Yogev, a Technion-trained physicist and electro-optical engineer with a deep background in high-end military technologies, has spent more than a decade working on laser guidance systems, drone manufacturing, and video recognition platforms. He has had significant global work experience including projects in US, UK, France and Israel.

“Nearly every business is being revolutionized by data and the ability to capture, connect, analyze and interact with it. One example that Intel is especially excited about is how data is re-inventing the way people consume and interact with sports media,” said Wendell Brooks SVP of Intel Corp.

Brooks is also the president of Intel Capital, the company’s global investment organization, which makes equity investments in innovative technology startups and companies worldwide in support of Intel’s strategic objectives. He also is responsible for leading, managing and driving Intel’s mergers and acquisition strategy and execution.

“It is one aspect of what Intel CEO Brian Krzanich calls the digitization of sports. At the recent NBA All-Star Weekend we delivered an immersive 3-D viewing experience to fans watching on TV and online that provided a taste of what’s to come,” he added.

“As a natural next step in our collaboration, today we’re excited to announce that Intel signed an agreement to acquire Replay Technologies. Founded in 2011 and headquartered in Israel, Replay’s proprietary freeD format uses high-resolution cameras and compute intensive graphics to let viewers see and experience sporting events from any angle,” said Brooks.

freeD is a revolutionary three-dimensional visual data format which changes the way viewers interact with video. With the ability to navigate freely, freeD gives the user the control to see what the user wants. The freeD video format allows users to experience never-before-seen perspectives of live sporting events.

Most recently, this vision came to life when Replay partnered with Intel to deliver consumer-controlled, 360-degree instant replays for the NFL during Super Bowl 50 and for the NBA during the All-Star Weekend.

“We met Replay Technologies last year in Israel and experienced first-hand what this technology could mean for the VR space. Through our careful evaluation, it became clear that Replay Technologies’ platform could revolutionize VR for sports and live events,” commented Vicente Vento, CEO of DTCP, late last month.

From years of capturing on the field data, freeD breaks the mold of limitations to showcase athletes in a unique and breakthrough way as if they were wearing cameras themselves. The patented data algorithms are able to create 3D-pixels of the entire surface area to build the scene in real time.

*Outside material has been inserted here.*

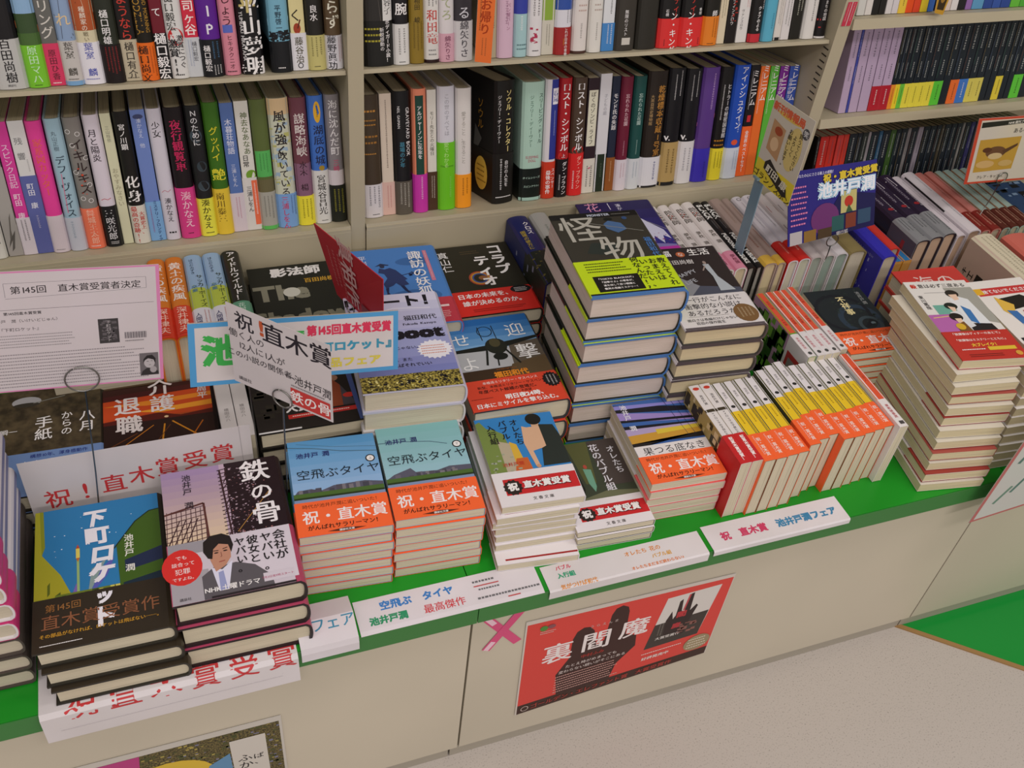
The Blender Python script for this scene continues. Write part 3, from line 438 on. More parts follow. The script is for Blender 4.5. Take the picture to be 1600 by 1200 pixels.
RM = [('b8a4c0', None, 1.0803, 0.0147), ('4048a0', None, 1.0957, 0.0045), ('b8a4c0', None, 1.1008, 0.0168), ('b8a4c0', None, 1.1189, 0.0195), ('b8a4c0', 'b02030', 1.1397, 0.0183), ('b8a4c0', 'b02030', 1.1593, 0.0185), ('1c242c', 'e89030', 1.1791, 0.008), ('1c242c', 'e8d030', 1.1877, 0.0086), ('1c242c', '6cc040', 1.197, 0.0087), ('1c242c', 'e4d848', 1.2064, 0.0154), ('1c242c', 'e4d848', 1.2231, 0.0128), ('1c242c', 'e4d848', 1.2366, 0.0136), ('1c242c', 'e4d848', 1.2508, 0.0157), ('1c242c', '5cc83c', 1.2672, 0.0185), ('1c242c', None, 1.2864, 0.0166), ('1c242c', 'e87030', 1.3036, 0.0174), ('1c242c', '4078c8', 1.3217, 0.0189), ('1c242c', 'd8cc60', 1.3413, 0.0155), ('1c242c', 'd8cc60', 1.3575, 0.0156), ('1c242c', None, 1.3738, 0.0142), ('1c242c', None, 1.3887, 0.0129), ('1c242c', 'e0cc40', 1.4023, 0.0144), ('1c242c', None, 1.4174, 0.0123), ('1c242c', None, 1.4304, 0.0116), ('1c242c', '60c83c', 1.4427, 0.0197), ('1c242c', None, 1.4632, 0.0176), ('1c242c', 'd8cc60', 1.4816, 0.0155)]
RT = [('d0d0cc', None, 1.0512, 0.0143), ('d8d4d0', None, 1.0661, 0.0126), ('1c1c1a', None, 1.0793, 0.0127), ('201e1c', None, 1.0925, 0.0115), ('d4d0d0', None, 1.1047, 0.0116), ('d0ccd0', None, 1.1168, 0.0116), ('dcd8d0', 'e0c040', 1.1291, 0.0129), ('e05020', None, 1.1426, 0.0142), ('d84828', None, 1.1575, 0.0131), ('e0c830', None, 1.1712, 0.0144), ('3c6cc0', None, 1.1862, 0.012), ('2c2418', None, 1.2057, 0.0127), ('d8c8c0', None, 1.219, 0.0121), ('dcd8d8', None, 1.2318, 0.0135), ('201e20', None, 1.2458, 0.0148), ('9068a8', None, 1.2613, 0.0123), ('5c98c0', None, 1.2743, 0.0228), ('2c4890', None, 1.2977, 0.0178), ('3454a0', None, 1.3162, 0.0166), ('2c4890', None, 1.3334, 0.0193), ('64b83c', None, 1.3534, 0.0195), ('50a838', None, 1.3735, 0.0183)]
RL = [('1c1816', None, 1.082, 0.0059), ('c83028', None, 1.0886, 0.0178), ('cc3428', None, 1.107, 0.0146), ('d04038', None, 1.1243, 0.0127), ('cc3c2c', None, 1.1376, 0.0107), ('1c242c', None, 1.149, 0.0168), ('1c242c', None, 1.1665, 0.0102), ('28302c', None, 1.1774, 0.0116), ('989498', None, 1.1896, 0.0055), ('1c242c', None, 1.1957, 0.0164), ('2c5878', None, 1.2129, 0.0076), ('1c242c', None, 1.2211, 0.0159), ('3c5c28', None, 1.2377, 0.0118), ('1c242c', None, 1.2502, 0.0105), ('1c242c', None, 1.2614, 0.0133), ('8c8888', None, 1.2754, 0.007), ('1c242c', None, 1.2831, 0.0141), ('a098a4', None, 1.2987, 0.0106), ('1c242c', None, 1.31, 0.0143), ('1c242c', None, 1.325, 0.0136), ('1c242c', None, 1.3393, 0.0108), ('4c4434', None, 1.3508, 0.0065), ('1c242c', None, 1.358, 0.0138), ('1c242c', None, 1.3725, 0.0124), ('1c242c', None, 1.3856, 0.0124), ('908c88', None, 1.3988, 0.0051), ('1c242c', None, 1.4047, 0.0125), ('302c60', None, 1.4179, 0.0096), ('1c242c', None, 1.4283, 0.0141), ('1c242c', None, 1.4431, 0.0142), ('34303c', None, 1.458, 0.0142), ('1c242c', None, 1.473, 0.0143), ('1c242c', None, 1.4881, 0.0144), ('1c242c', None, 1.5032, 0.0145), ('1c242c', None, 1.5185, 0.0161)]
TR = [
('white gold-lettered', 'white', 0.7328, 0.0204, 'e4dedc', None, [('v', '陰陽師', 0.5, 0.8, 14, '5c544c', {'wt': 0.015}), ('n', 0.2, 0.75, 0.8, 0.92, 5, 3, 'b05040'), ('v', '夢枕\u3000獏', 0.5, 0.46, 9, '6c645c')], [], 'd8c8a8'),
('white gold-lettered', 'white', 0.7544, 0.02, 'e4dedc', None, [('v', '陰陽師', 0.5, 0.8, 14, '5c544c', {'wt': 0.015}), ('n', 0.2, 0.75, 0.8, 0.92, 5, 3, 'b05040'), ('v', '夢枕\u3000獏', 0.5, 0.46, 9, '6c645c')], [], 'd8c8a8'),
('white pink-banded', 'pink-banded', 0.7755, 0.0213, 'e4dedc', (0.24, 'd88ca4'), [('v', '陰陽師', 0.5, 0.8, 14, '5c544c', {'wt': 0.015}), ('n', 0.2, 0.75, 0.8, 0.92, 5, 3, 'b05040'), ('v', '夢枕\u3000獏', 0.5, 0.46, 9, '6c645c')], [('v', '夢枕獏', 0.5, 0.5, 8, '7c3048')], 'd8c8a8'),
('white pink-banded', 'pink-banded', 0.798, 0.0215, 'e4dedc', (0.24, 'd88ca4'), [('v', '陰陽師', 0.5, 0.8, 14, '5c544c', {'wt': 0.015}), ('n', 0.2, 0.75, 0.8, 0.92, 5, 3, 'b05040'), ('v', '夢枕\u3000獏', 0.5, 0.46, 9, '6c645c')], [('v', '夢枕獏', 0.5, 0.5, 8, '7c3048')], 'd8c8a8'),
('black block-lettered', 'black', 0.8201, 0.015, '1c1a1a', None, [('h', 'BLACK', 0.5, 0.84, 13, 'e0e0dc', {'rot': -1.5708, 'wt': 0.05}), ('m', 0.2, 0.55, 0.8, 0.7, 2, '808080', 'v'), ('h', 'PUDONG YUSUKE', 0.5, 0.28, 9.5, 'e0e0dc', {'rot': -1.5708, 'wt': 0.05})], [], '9a9894'),
('black block-lettered', 'black', 0.8358, 0.0133, '1c1a1a', None, [('h', 'BLACK', 0.5, 0.84, 13, 'e0e0dc', {'rot': -1.5708, 'wt': 0.05}), ('m', 0.2, 0.55, 0.8, 0.7, 2, '808080', 'v'), ('h', 'PUDONG YUSUKE', 0.5, 0.28, 9.5, 'e0e0dc', {'rot': -1.5708, 'wt': 0.05})], [], '9a9894'),
('mauve and orange', 'orange', 0.8497, 0.0238, 'a8948c', None, [('g', 0, 0.1, 1, 0.6, 'c0a090', 'e08c2c', 6), ('r', 0, 0, 1, 0.12, 'd8b048'), ('m', 0.3, 0.55, 0.7, 0.9, 1, '9a8478', 'v'), ('m', 0.35, 0.2, 0.7, 0.5, 1, '8c3c18', 'v')], [], 'd8c8a0'),
('mauve and orange', 'orange', 0.8741, 0.0153, 'a8948c', None, [('g', 0, 0.1, 1, 0.6, 'c0a090', 'e08c2c', 6), ('r', 0, 0, 1, 0.12, 'd8b048'), ('m', 0.3, 0.55, 0.7, 0.9, 1, '9a8478', 'v'), ('m', 0.35, 0.2, 0.7, 0.5, 1, '8c3c18', 'v')], [], 'd8c8a0'),
('white red-footed', 'red-footed', 0.8931, 0.0187, 'dcd8e0', (0.28, 'd02c24'), [('m', 0.35, 0.4, 0.65, 0.9, 1, '8c848c', 'v'), ('o', 0.5, 0.95, 0.004, 0.001, '4c4850')], [('m', 0.3, 0.3, 0.7, 0.9, 1, 'f0b8a8', 'v')], 'd4cebc'),
('white red-footed', 'red-footed', 0.9124, 0.0218, 'dcd8e0', (0.28, 'd02c24'), [('m', 0.35, 0.4, 0.65, 0.9, 1, '8c848c', 'v'), ('o', 0.5, 0.95, 0.004, 0.001, '4c4850')], [('m', 0.3, 0.3, 0.7, 0.9, 1, 'f0b8a8', 'v')], 'c8ccb8'),
('pale square-patterned', 'pale', 0.9348, 0.022, 'c8c0c0', None, [('l', [(0.2, 0.8), (0.8, 0.8), (0.8, 0.7), (0.2, 0.7), (0.2, 0.8)], 0.0006, 'a05858'), ('l', [(0.2, 0.5), (0.8, 0.5), (0.8, 0.4), (0.2, 0.4), (0.2, 0.5)], 0.0006, '4c4040')], [], '9aa8a0'),
('pale square-patterned', 'pale', 0.9574, 0.0228, 'c8c0c0', None, [('l', [(0.2, 0.8), (0.8, 0.8), (0.8, 0.7), (0.2, 0.7), (0.2, 0.8)], 0.0006, '4c4040'), ('l', [(0.2, 0.5), (0.8, 0.5), (0.8, 0.4), (0.2, 0.4), (0.2, 0.5)], 0.0006, 'a05858')], [], '8ca49c'),
('white pink-edged', 'pink-edged', 0.9808, 0.0242, 'd8d4d8', None, [('m', 0.3, 0.1, 0.7, 0.7, 1, '9a94a0', 'v')], [], '8ca49c'),
('olive brown', 'olive', 1.0062, 0.0343, '8a7c50', None, [('m', 0.4, 0.8, 0.6, 0.9, 1, '5c5030', 'h')], [], 'd0c8b4')]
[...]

As part of Intel, the Replay Technologies team will focus on growing their existing business and advancing their technology with Intel, to deliver faster freeD processing and new features, like the ability to manipulate and edit personalized content.

“Together, we will scale this new category for sports entertainment that we call immersive sports, which is attracting the attention of leagues, venues, broadcasters and fans. Immersive sports requires the high-performance computing Intel is known for, and it’s also data driven – fueling the continued build out of the cloud. For athletes, coaches, broadcasters and fans, the ability to capture, analyze and share data adds compelling new dimensions to the game,” Brooks commented further.